The Right's Reaction

Ross disagrees with my saying that part of the right's reaction to Obama's speech was fueled by fear and opportunistic racism:

The conservative idea of a candidate who's "transformational" on race is someone who sounds like Bill Cosby and works with Ward Connerly, and that just isn't what Obama's doing; hence the Right's disappointment, which in many cases is curdling into dismissiveness Obama1timsloanafpgetty and outright dislike. Instead, Obama's trying to be a transformational figure on the following two counts: First, as John McWhorter suggests in his response to the speech, he's trying to free African-American politics from the vice grip of grievance and resentment, breaking away not only from the Sharptons and Jacksons but from the NAACP line of Julian Bond and Kweise Mfume as well, and bringing black Americans out of racialism and radicalism and into the liberal mainstream; at the same time, he's trying to bring the country, which has heretofore tilted right, into the center-left mainstream as well. (The latter achievement, obviously, depends on the former, which is why the Wright affair is potentially so damaging: It calls into question his promise as a new kind of a black politician, without which his hope to be a new kind of American politician more or less collapses.) [...]
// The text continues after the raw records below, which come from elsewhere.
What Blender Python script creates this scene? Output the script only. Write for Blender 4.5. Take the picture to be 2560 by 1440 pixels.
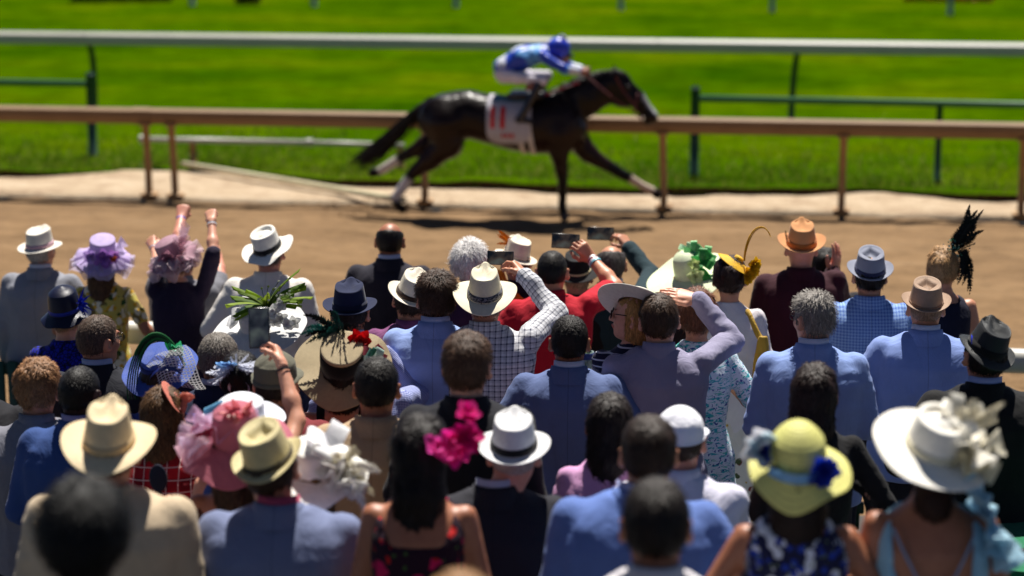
import bpy, math, random, time
import numpy as np
from mathutils import Vector, Matrix
T0 = time.time()
for o in list(bpy.data.objects): bpy.data.objects.remove(o)
SC = bpy.context.scene
COL = SC.collection
# ------------------------------------------------------------------ camera
FPX = 5200.0                      # focal length in pixels of the 2560 px wide photograph
CAMZ = 3.9
YAW = math.radians(-8.1)
PITCH = math.atan(1060 / FPX)
FWD = np.array([math.sin(YAW)*math.cos(PITCH), math.cos(YAW)*math.cos(PITCH), -math.sin(PITCH)])
RGT = np.array([math.cos(YAW), -math.sin(YAW), 0.0])
UPV = np.cross(RGT, FWD)
CAM = np.array([0.0, 0.0, CAMZ])
cd = bpy.data.cameras.new('camera'); cam = bpy.data.objects.new('camera', cd); COL.objects.link(cam)
cd.sensor_width = 36.0; cd.lens = 36.0*FPX/2560; cd.clip_start = 0.5; cd.clip_end = 3000
cam.matrix_world = Matrix(((RGT[0], UPV[0], -FWD[0], 0), (RGT[1], UPV[1], -FWD[1], 0), (RGT[2], UPV[2], -FWD[2], CAMZ), (0, 0, 0, 1)))
cd.dof.use_dof = True; cd.dof.focus_distance = 9.5; cd.dof.aperture_fstop = 1.5
SC.camera = cam
# ------------------------------------------------------------------ light
SUN_EL = math.radians(66); SUN_AZ = YAW + math.radians(7)          # azimuth measured from +Y towards +X
SUND = Vector((math.sin(SUN_AZ)*math.cos(SUN_EL), math.cos(SUN_AZ)*math.cos(SUN_EL), math.sin(SUN_EL)))
W = bpy.data.worlds.new('World'); SC.world = W; W.use_nodes = True
wn = W.node_tree; wn.nodes.clear()
sky = wn.nodes.new('ShaderNodeTexSky'); sky.sky_type = 'NISHITA'; sky.sun_disc = False
sky.sun_elevation = SUN_EL; sky.sun_rotation = SUN_AZ; sky.altitude = 150; sky.air_density = 0.35; sky.dust_density = 0.1; sky.ozone_density = 1.5
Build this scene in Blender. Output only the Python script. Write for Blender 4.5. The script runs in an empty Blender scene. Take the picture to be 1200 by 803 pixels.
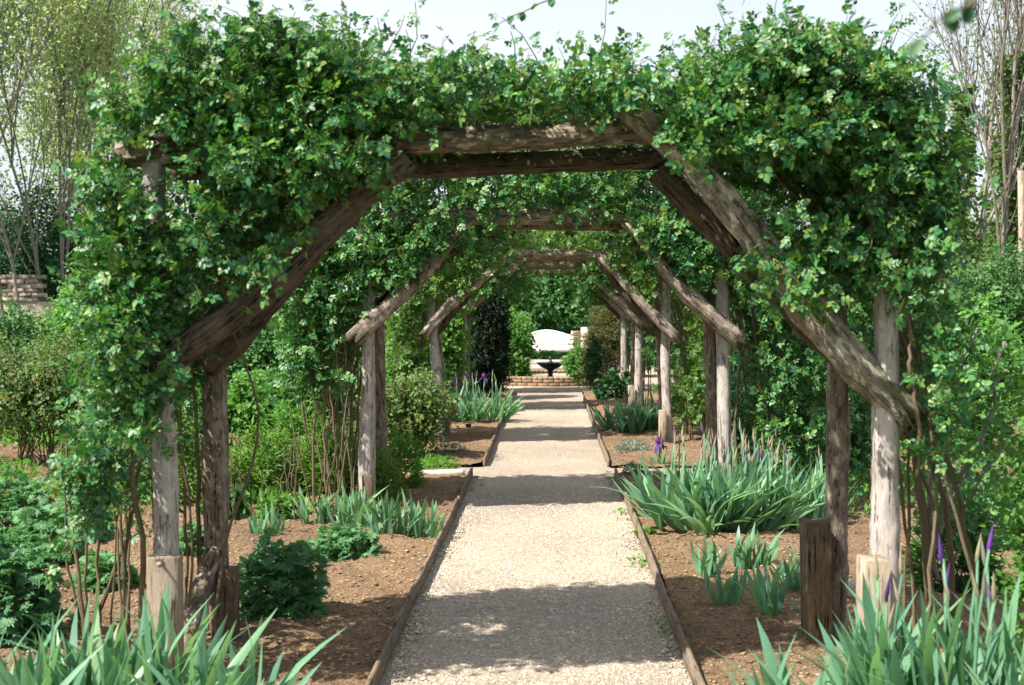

As everyone from Rod Dreher to Mickey Kaus to Steve Sailer have noted, [Obama's] practical concessions to present-day conservatism are vanishingly small. But he isn't trying to win over the gang at the Corner, or movement conservatives more generally; he's trying to win over those voters (and writers) who sometimes think that conservatives make a lot of sense, but whose ideological commitments are ultimately malleable. So of course if you're an ideological conservative you don't like what you hear from him; he's talking to everybody else, but not to you.

As does Larison:

Sullivan didn’t need readers to update him that Obama’s speech would be received poorly, would be viewed as condescension and would be ridiculed widely on the right.  This is not because of “fear and racism,” but on the contrary reveals the degree to which what George Will called the “exquisite” sensitivity we have all been conditioned to possess has completely consumed the modern conservative movement to the point where many mainstream conservatives are, if anything, more preciously p.c. than university speech code enforcers.  In an expression of “turnabout is fair play,” rather than denounce these anti-racism witch hunts in principle as ludicrous thought policing, many conservatives have decided that it is fine to play this game so long as a Democratic ox is being gored.

I don't think I've ever believed or written that Obama's approach to race is like Connerly's or Steele's. And I don't think he's an ideological conservative, even if he is at times a temperamental and pragmatic one. I think his approach is more effective, because it both integrates their points - he doesn't hesistate to tell black audiences about responsibility and family and faith - while refusing to leave other parts of the black experience behind. It is a both-and strategy. And that's what actually makes it new. I admire Connerly and Steele and Rice and even Thomas after a fashion. But they have obviously not brought black America along with them - or much of white America either. And all of them have failed to be elected nationally or even locally.

Obama is therefore a more integrative candidate, a broader bridge. Whether this turns out to be mush or whether it is something real is unknowable right now. But I don't believe a black candidate who is not merely a token has any other choice. And I haven't come across a black politician who has managed to do this with quite this level of thoughtfulness, talent and integrity.